The level is finally converted to the 4-20mA signal. 4mA is 0% level, and 20mA is the 100% level (see Fig-1). This 4-20mA output signal carrying the level data can be transmitted to long distance to Process Control Instruments.

5. Advantages of Ultrasonic Level Transmitter:

The ultrasonic level transmitter has no moving parts, and it can measure the level without making physical contact with the object. This typical characteristic of the transmitter is useful for measuring levels in tanks with corrosive, boiling and hazardous chemicals. The accuracy of the reading remains unaffected even after changes in the chemical composition or the dielectric constant of the materials in the process fluids.
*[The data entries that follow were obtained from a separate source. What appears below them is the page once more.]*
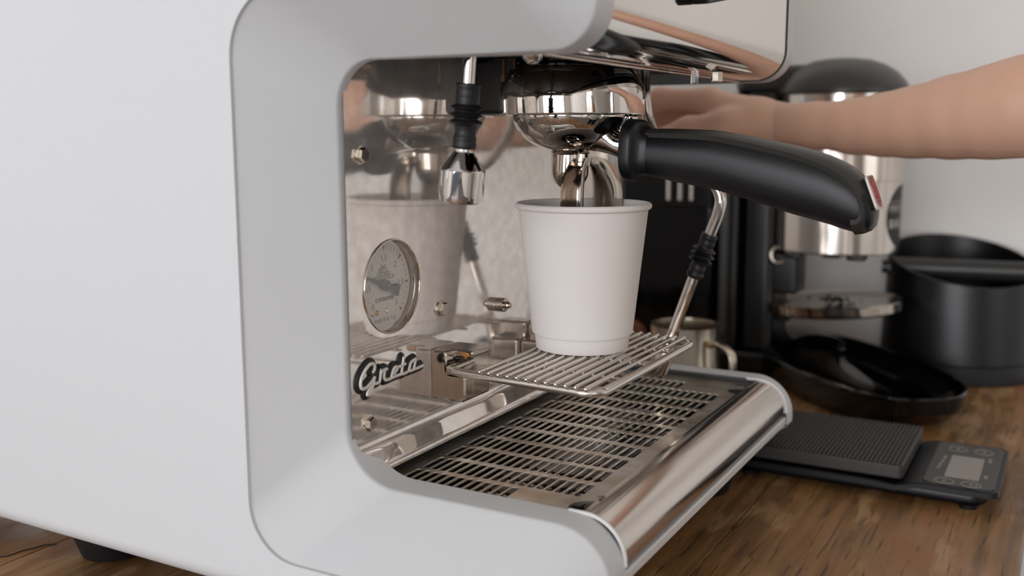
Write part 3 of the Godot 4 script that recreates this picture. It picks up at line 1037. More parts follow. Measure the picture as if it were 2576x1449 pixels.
func group(t: Node3D) -> void:
	var gr := Node3D.new()
	gr.name = "group_head"
	t.add_child(gr, true)
	gr.position = Vector3(-0.2723, 0.30, -0.5624) - t.position
	var o := Transform3D(Basis(), Vector3(-0.2723, 0, -0.5624))
	var g := Geo.new()
	var prof := [Vector2(0.0350, 0.2720), Vector2(0.0440, 0.2702), Vector2(0.0449, 0.2704), Vector2(0.0452, 0.2712), Vector2(0.0452, 0.2790)]
	for k in 15:
		var a := PI / 2 * k / 14
		prof.append(Vector2(0.0292 + 0.0160 * cos(a), 0.2790 + 0.0235 * sin(a)))
	prof.append(Vector2(0.022, 0.3042))
	g.lathe(prof, 96, o)
	put("bell", g, M.chrome, gr, 30)
	g = Geo.new()
	g.lathe([Vector2(0, 0.2712), Vector2(0.0345, 0.2712), Vector2(0.0345, 0.276), Vector2(0, 0.276)], 48, o)
	put("gasket", g, M.black_hole, gr)
	g = Geo.new()
	g.rbox(Vector3(0.034, 0.033, 0.064), 0.005, 0.003, Transform3D(Basis(), Vector3(-0.3055, 0.2872, -0.5624)))
	put("casting", g, M.black_satin, gr)
	g = Geo.new()
	g.lathe([Vector2(0.030, 0.300), Vector2(0.052, 0.3015), Vector2(0.052, 0.304)], 64, o)
	put("collar_ring", g, M.black_gloss, gr)
	# water drops hang under the front rail: none needed

func wand(t: Node3D) -> void:
	# near wand with its wide milk nozzle
	var wd := Node3D.new()
	wd.name = "steam_wand"
	t.add_child(wd, true)
	wd.position = Vector3(-0.27, 0.30, -0.437) - t.position
	var a := Vector3(-0.2660, 0.306, -0.437)
	var b := Vector3(-0.2739, 0.2195, -0.437)
	var at := func(y: float) -> Vector3: return a.lerp(b, (a.y - y) / (a.y - b.y))
	var g := Geo.new()
	g.tube([at.call(0.306), at.call(0.24)], 0.0034, 20)
	put("pipe", g, M.chrome, wd)
	g = Geo.new()
	g.lathe([Vector2(0.004, 0), Vector2(0.012, 0.0004), Vector2(0.0125, 0.002), Vector2(0.012, 0.004)], 32, Transform3D(Basis(), at.call(0.3005) + Vector3(0, -0.001, 0)), true)
	put("washer", g, M.chrome, wd)
	put("rubber_grip", bellows(at.call(0.2842), at.call(0.2520), 0.0063, [Vector3(0.04, 0.0004, 0.05), Vector3(0.17, 0.0003, 0.04), Vector3(0.27, 0.0002, 0.03), Vector3(0.37, 0.0024, 0.030), Vector3(0.48, 0.0025, 0.030), Vector3(0.59, 0.0027, 0.030), Vector3(0.74, -0.0006, 0.07), Vector3(0.84, 0.0003, 0.03), Vector3(0.95, 0.0003, 0.04)]), M.rubber, wd, 50)
	g = Geo.new()
	g.lathe([Vector2(0.0042, 0.0), Vector2(0.0048, -0.0004), Vector2(0.0051, -0.0024), Vector2(0.0054, -0.0030), Vector2(0.0107, -0.0106), Vector2(0.0113, -0.0112), Vector2(0.0118, -0.0122), Vector2(0.0116, -0.0240), Vector2(0.0108, -0.0278), Vector2(0.0092, -0.0286), Vector2(0.0082, -0.0278), Vector2(0.0082, -0.018), Vector2(0, -0.018)], 48, ax(at.call(0.2532), a - b))
	put("milk_nozzle", g, M.chrome, wd, 25)
	# far wand, bent, with a plain tip
	wd = Node3D.new()
	wd.name = "steam_wand_001"
	t.add_child(wd, true)
	wd.position = Vector3(-0.25, 0.30, -0.68) - t.position
	var z := -0.68
	var p := smooth([Vector3(-0.272, 0.308, z), Vector3(-0.268, 0.268, z), Vector3(-0.250, 0.2400, z), Vector3(-0.2278, 0.2290, z), Vector3(-0.2180, 0.2235, z), Vector3(-0.2138, 0.2140, z), Vector3(-0.2155, 0.2035, z), Vector3(-0.2196, 0.1921, z), Vector3(-0.2318, 0.1580, z), Vector3(-0.2470, 0.1140, z)], 6)
	g = Geo.new()
	g.tube(p, 0.0040, 18)
	put("pipe", g, M.chrome, wd, 60)
	g = Geo.new()
	var d := (Vector3(-0.247, 0.114, z) - Vector3(-0.2318, 0.158, z)).normalized()
	g.lathe([Vector2(0.0040, -0.006), Vector2(0.0043, 0.0), Vector2(0.0058, 0.010), Vector2(0.0062, 0.018), Vector2(0.0060, 0.027), Vector2(0.0046, 0.0318), Vector2(0.002, 0.0325), Vector2(0, 0.0325)], 24, ax(Vector3(-0.247, 0.114, z), d))
	put("tip", g, M.worn_chrome, wd)
	put("rubber_grip", bellows(Vector3(-0.2205, 0.1895, z), Vector3(-0.2315, 0.1585, z), 0.0058, [Vector3(0.06, 0.0005, 0.05), Vector3(0.2, 0.0004, 0.05), Vector3(0.36, 0.0030, 0.035), Vector3(0.48, 0.0034, 0.035), Vector3(0.60, 0.0032, 0.035), Vector3(0.78, 0.0004, 0.05), Vector3(0.93, 0.0008, 0.05)]), M.rubber, wd, 50)

# ---------------------------------------------------------------- portafilter
func oval(c: Vector3, hy: float, hz: float, e := 2.0, n := 40, slant := 0.0) -> PackedVector3Array:
	var r := PackedVector3Array()
	for k in n:
		var a := TAU * k / n
		var y := signf(sin(a)) * pow(absf(sin(a)), 2.0 / e) * hy
		r.append(c + Vector3(slant * y, y, signf(cos(a)) * pow(absf(cos(a)), 2.0 / e) * hz))
	return r

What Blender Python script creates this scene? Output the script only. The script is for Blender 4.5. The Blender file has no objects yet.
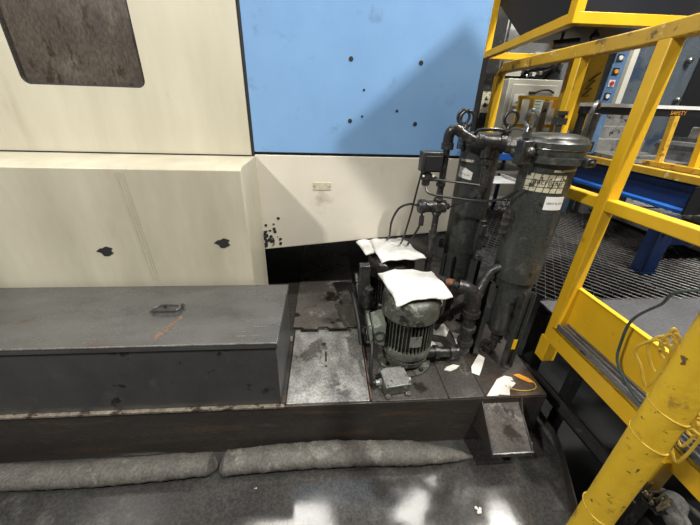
import bpy, bmesh, math, random
from mathutils import Vector, Matrix
random.seed(7)
PI = math.pi
SC = bpy.context.scene
COL = SC.collection

# ------------------------------------------------------------------ materials
def mat(name, c1, c2=None, scale=4.0, rough=0.6, metal=0.0, bump=0.0, bscale=40.0,
        spots=(), stretch=(1, 1, 1), contrast=0.5, rvar=0.0, trans=0.0, emit=None, grit=None):
    if grit is None: grit = .0 if max(c1) > .55 else .45
    m = bpy.data.materials.new(name); m.use_nodes = True
    nt = m.node_tree; N = nt.nodes; L = nt.links; b = N['Principled BSDF']
    tc = N.new('ShaderNodeTexCoord'); mp = N.new('ShaderNodeMapping')
    mp.inputs['Scale'].default_value = stretch
    L.new(tc.outputs['Object'], mp.inputs['Vector'])
    def noise(sc, det=6, off=0.0, vec=None):
        n = N.new('ShaderNodeTexNoise'); n.inputs['Scale'].default_value = sc
        n.inputs['Detail'].default_value = det; n.inputs['Roughness'].default_value = 0.62
        if off:
            m2 = N.new('ShaderNodeMapping'); m2.inputs['Location'].default_value = (off, off * 1.7, -off)
            L.new(mp.outputs['Vector'], m2.inputs['Vector']); L.new(m2.outputs['Vector'], n.inputs['Vector'])
        else:
            L.new(mp.outputs['Vector'], n.inputs['Vector'])
        return n.outputs['Fac']
    def ramp(fac, a, b_):
        r = N.new('ShaderNodeMapRange'); r.inputs['From Min'].default_value = a; r.inputs['From Max'].default_value = b_
        r.interpolation_type = 'SMOOTHSTEP'; L.new(fac, r.inputs['Value']); return r.outputs['Result']
    def mix(f, a, b_):
        x = N.new('ShaderNodeMix'); x.data_type = 'RGBA'
        L.new(f, x.inputs[0])
        for s, v in ((6, a), (7, b_)):
            if isinstance(v, tuple): x.inputs[s].default_value = (*v[:3], 1)
            else: L.new(v, x.inputs[s])
        return x.outputs[2]
    col = None
    if c2 is None: c2 = tuple(v * 0.8 for v in c1)
    w = 0.5 - 0.45 * contrast
    col = mix(ramp(noise(scale), 0.5 - w, 0.5 + w), c1, c2)
    for i, (sc, ss, lo, hi) in enumerate(spots):
        col = mix(ramp(noise(ss, 8, 3.3 + 2.1 * i), .5 + (lo - .5) * .62, .5 + (hi - .5) * .66), col, sc)
    if grit:
        mu = N.new('ShaderNodeMix'); mu.data_type = 'RGBA'; mu.blend_type = 'MULTIPLY'; mu.inputs[0].default_value = grit
        g = ramp(noise(95, 8, 17.0), .40, .60); cmb = N.new('ShaderNodeMapRange'); cmb.inputs['To Min'].default_value = .25; L.new(g, cmb.inputs['Value'])
        L.new(col, mu.inputs[6]); L.new(cmb.outputs['Result'], mu.inputs[7]); col = mu.outputs[2]
    L.new(col, b.inputs['Base Color'])
    b.inputs['Metallic'].default_value = metal
    if rvar:
        r = N.new('ShaderNodeMapRange'); r.inputs['From Min'].default_value = 0.3; r.inputs['From Max'].default_value = 0.7
        r.inputs['To Min'].default_value = max(0.03, rough - rvar); r.inputs['To Max'].default_value = min(1, rough + rvar)
        L.new(noise(scale * 2.3, 6, 9.1), r.inputs['Value']); L.new(r.outputs['Result'], b.inputs['Roughness'])
    else:
        b.inputs['Roughness'].default_value = rough
    if bump:
        bp = N.new('ShaderNodeBump'); bp.inputs['Strength'].default_value = bump; bp.inputs['Distance'].default_value = 0.01
        L.new(noise(bscale, 5, 1.3), bp.inputs['Height']); L.new(bp.outputs['Normal'], b.inputs['Normal'])
    if trans: b.inputs['Transmission Weight'].default_value = trans
    if emit:
        b.inputs['Emission Color'].default_value = (*emit[0], 1); b.inputs['Emission Strength'].default_value = emit[1]
    return m

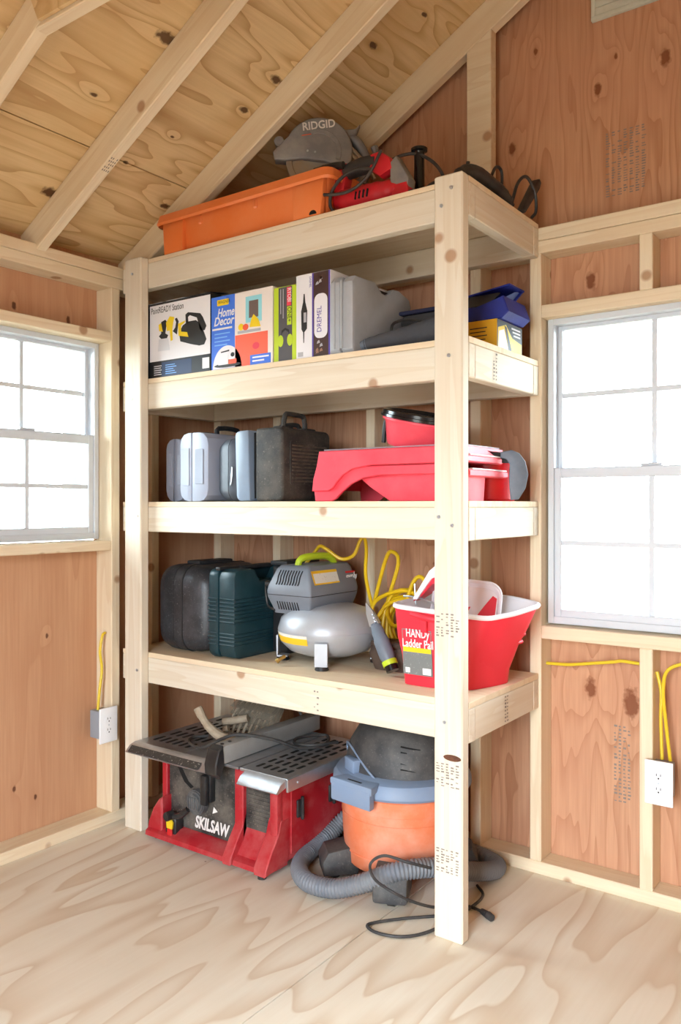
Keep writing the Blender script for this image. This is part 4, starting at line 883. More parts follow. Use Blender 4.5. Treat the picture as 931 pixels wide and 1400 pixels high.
b = B(); b.prism([(-55.6, 49.5), (-54.0, 48.3), (-51.2, D3), (-41.3, D3), (-41.1, 49.6)], 'y', 80.5, 85.0, .15, 2); b.prism([(-55.6, 50.0), (-41.2, 50.0), (-41.2, 49.5), (-55.6, 49.5)], 'y', 80.5, 90.0); wb(b, 'well', 'tray_red', t)
b = B(); b.box(-43.2, -40.6, 80.0, 90.4, 49.3, 50.1, .15, 1); fl_ = wb(b, 'end_flange', 'tray_red', t)
b = B(); b.box(-42.6, -40.65, 80.9, 90.2, 50.08, 50.25, .05, 1); wb(b, 'flange_shine', 'liner', fl_)  # pale strip again stands for shine, along the lower flange
o = B().box(-60.6, -41.8, 80.2, 90.2, 52.8, 52.98, .05).build('film_sheet', 'film'); tag(o, 'thin crinkled clear film lying on top of the nested red trays', 'film')
# tilted bucket with black lid
t = thing('bucket', 'red bucket with a glossy black lid tilted on top of the red trays', 'bucket', (-50.2, 85.2, 53.1), rot=(R(4), R(13), 0))
b = B(); b.lathe([(0, 0), (3.6, 0), (3.8, .3), (4.3, 2.6), (4.5, 3.0), (4.7, 3.0), (4.7, 3.3), (0, 3.3)], 44); b.build('bucket_body', 'tray_red', t)
b = B(); b.lathe([(0, 3.25), (4.75, 3.25), (5.0, 3.35), (5.0, 3.65), (4.8, 3.7), (4.8, 4.05), (4.6, 4.15), (4.3, 4.15), (4.1, 3.8), (0, 3.75)], 48); b.build('lid', 'blk_shiny', t)
b = B(); b.tube([(-4.5, 0, 3.0), (-5.1, 0, 2.2), (-5.0, .1, -.3)], .28, 8, 3); b.build('handle_strap', 'blk', t)
# upright bucket at the right
M['bucket_red'] = paint('deep_red_bucket', (206, 20, 30), 0.35)
M['strap_grey'] = paint('grey_rubber_strap', (96, 108, 122), 0.5, wear=(140, 146, 154), wear_amt=.3, wear_scale=14)
t = thing('bucket', 'deep red bucket with black rim and wide grey strap at the right shelf end', 'bucket', (-43.8, 91.2, D3))
b = B(); b.lathe([(0, 0), (3.1, 0), (3.3, .25), (3.55, 4.6), (0, 4.6)], 44); b.build('bucket_body', 'bucket_red', t)
b = B(); b.lathe([(3.2, 4.5), (3.72, 4.5), (3.78, 5.6), (3.6, 5.75), (3.35, 5.7), (3.3, 4.6)], 44); b.build('rim', 'blk', t)
sm_ = Matrix.Translation((3.6, -2.1, 0)) @ Matrix.Rotation(R(30), 4, 'Z')
b = B(); b.prism([(-.9, 5.75), (.4, 6.0), (1.3, 5.6), (2.0, 4.6), (2.3, 3.1), (2.0, 1.5), (1.2, .2), (.3, .1), (.15, 1.6), (.1, 3.1), (.2, 4.3), (-.2, 4.9), (-.9, 5.1)], 'y', -.15, .15, .1, 2, m=sm_); b.build('strap', 'strap_grey', t, ang=50)
b = B(); b.cyl((.35, -3.62, 1.9), (.33, -3.45, 1.9), .75, n=20); b.build('round_sticker', 'yellow', t)

# ------------------------------------------------------------------ shelf at 64 in: boxes
D2 = 64.17
def col(n, c, r=.55): M[n] = paint(n, c, r)
col('card_black', (22, 22, 26)); col('card_white', (232, 230, 234)); col('card_blue', (66, 118, 226)); col('card_coral', (244, 108, 82)); col('card_cream', (236, 226, 220))
col('card_lime', (190, 214, 50)); col('card_grey', (84, 82, 86)); col('print_black', (34, 34, 36)); col('print_grey', (176, 176, 182)); col('print_yellow', (240, 206, 30)); col('print_aqua', (150, 214, 226))
col('print_brown', (110, 92, 88)); col('print_lightblue', (120, 176, 240)); col('print_orange', (240, 96, 60)); col('print_redpink', (232, 70, 90)); col('card_purple', (86, 70, 160)); col('print_photo', (150, 112, 92)); col('card_tan', (190, 160, 120)); col('print_faint', (214, 214, 220)); col('print_navy', (20, 44, 84)); col('photo_dark', (66, 44, 40))
def carton(label, x0, x1, y0, y1, h, mat, z=D2):
    t = thing('cardboard_box', label, 'box', (x0, y0, z))
    B().box(0, x1-x0, 0, y1-y0, 0, h, .04).build('carton', mat, t, ang=20); return t
t = carton('black box with a white panel reading PaintREADY Station, leftmost on its shelf', -91.2, -78.4, 78.5, 92, 10.6, 'card_black')
b = B(); b.box(.05, 12.7, .1, 3.6, 0, .06, m=Matrix.Translation((0, 0, 10.6)) @ Matrix.Rotation(R(9), 4, 'X')); b.build('top_flap', 'card_black', t)
b = B(); b.tube([(4.2, -.02, 10.62), (7.9, -.02, 10.64)], .05, 4, 1); b.tube([(.7, -.02, 10.6), (3.4, -.02, 10.64)], .04, 4, 1); b.build('tape_edge', 'print_grey', t)
def f1(cx, cy_):
    u = (cx-100)/710; yb = 920-62*u; hh = 632+42*u
    return (.75+u*12.0, 2.35+(yb-cy_)/hh*8.0)
pl = prnt(t, 'printed_panel', 'card_white', rect(.75, 12.78, 2.35, 10.3))
prnt(pl, 'print', 'card_navy' if 'card_navy' in M else 'print_navy', rect(3.2, 9.2, .15, 2.1), 1)
def p1(mat, pts, L=2, nm='print'): return prnt(pl, nm, mat, pts, L, f1)
p1('print_black', [(455, 600), (500, 520), (560, 480), (650, 470), (690, 500), (740, 600), (770, 690), (745, 750), (690, 760), (600, 740), (470, 700)])
p1('print_black', [(530, 400), (560, 375), (640, 385), (700, 395), (730, 440), (770, 540), (750, 590), (700, 590), (680, 500), (660, 440), (580, 410), (560, 430), (565, 500), (535, 510)], 2)
p1('print_yellow', [(445, 500), (530, 465), (520, 490), (480, 520), (480, 590), (550, 600), (565, 655), (450, 635)], 3)
p1('print_black', [(405, 440), (430, 430), (450, 470), (430, 620), (380, 580), (410, 540), (420, 480)], 2)
p1('print_yellow', [(300, 480), (345, 410), (400, 420), (385, 480), (375, 560), (380, 680), (355, 690), (345, 570), (310, 575)], 3)
p1('print_yellow', [(210, 500), (240, 480), (260, 580), (215, 570)], 3)
p1('print_black', [(240, 470), (290, 445), (310, 470), (290, 600), (325, 620), (310, 655), (240, 660), (212, 630), (240, 600)], 2)
p1('print_faint', [(212, 665), (325, 655), (345, 790), (200, 800)], 2)
for k in range(5): prnt(t, 'print', 'print_faint', rect(1.6, 3.2-.15*(k % 2), .4+k*.3, .52+k*.3), 1); prnt(t, 'print', 'print_lightblue', rect(4.0, 6.2-.3*(k % 3), .4+k*.3, .5+k*.3), 2)
prnt(t, 'barcode', 'card_white', rect(11.3, 12.6, .45, 1.9), 2)
text('lettering', 'PaintREADY Station', .88, 'print_black', pl, (1.0, -.03, 9.15), (RX, 0, 0), sx=.66, ext=.004, label='black PaintREADY Station lettering')
t = carton('blue and cream box reading Home Decor, with a coral dresser photo', -78.3, -67.5, 78.6, 90, 9.75, 'card_cream')
pb = prnt(t, 'printed_panel', 'card_blue', rect(0.0, 4.3, 0, 9.75))
pc_ = prnt(t, 'printed_photo', 'card_cream', rect(4.3, 10.8, 0, 9.75))
prnt(pc_, 'print', 'card_coral', rect(4.35, 10.0, .1, 4.2), 2); prnt(pc_, 'print', 'print_aqua', rect(6.2, 9.0, 5.6, 9.0), 2); prnt(pc_, 'print', 'print_brown', rect(6.8, 8.4, 6.2, 8.4), 3)
prnt(pc_, 'print', 'print_yellow', [(6.9, 5.0), (8.8, 4.9), (8.4, 5.9), (7.6, 6.6), (7.2, 6.0)], 4); prnt(pc_, 'print', 'print_yellow', ell(5.4, 5.2, .5, .45, 14), 3); prnt(pc_, 'print', 'print_orange', ell(6.2, 5.1, .5, .42, 14), 4)
prnt(pc_, 'print', 'print_grey', rect(4.8, 8.8, 4.35, 4.7), 3); prnt(pc_, 'print', 'print_redpink', ell(8.0, 2.5, .6, .45, 14), 3)
prnt(pc_, 'printed_panel', 'card_blue', rect(7.0, 10.5, .1, 1.35), 3)
for k in range(2): prnt(pc_, 'print', 'card_white', rect(7.4, 10.2-.8*k, .9-.45*k, 1.1-.45*k), 4)
prnt(pb, 'print', 'card_white', ell(2.9, 0.1, 2.6, 3.0, 26, 0, 180), 2)
prnt(pb, 'print', 'print_black', ell(2.95, .5, 2.4, .28, 20), 3); prnt(pb, 'print', 'card_white', rect(1.3, 3.2, .6, 1.9), 4); prnt(pb, 'print', 'print_orange', rect(3.1, 4.6, .6, 1.2), 4)
prnt(pb, 'print', 'print_black', [(1.8, 2.2), (3.3, 2.3), (3.3, 2.5), (1.8, 2.35)], 4); prnt(pb, 'print', 'print_black', ell(3.9, 1.8, .35, .3, 10), 4)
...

6. Limitations of Ultrasonic Level Transmitter:

Ultrasonic level transmitters are the best level measuring devices where the received echo of the ultrasound is of acceptable quality. It is not so convenient if the tank depth is high or the echo is absorbed or dispersed. The object should not be a sound absorbing type. It is also unsuitable for tanks with too much smoke or high-density moisture.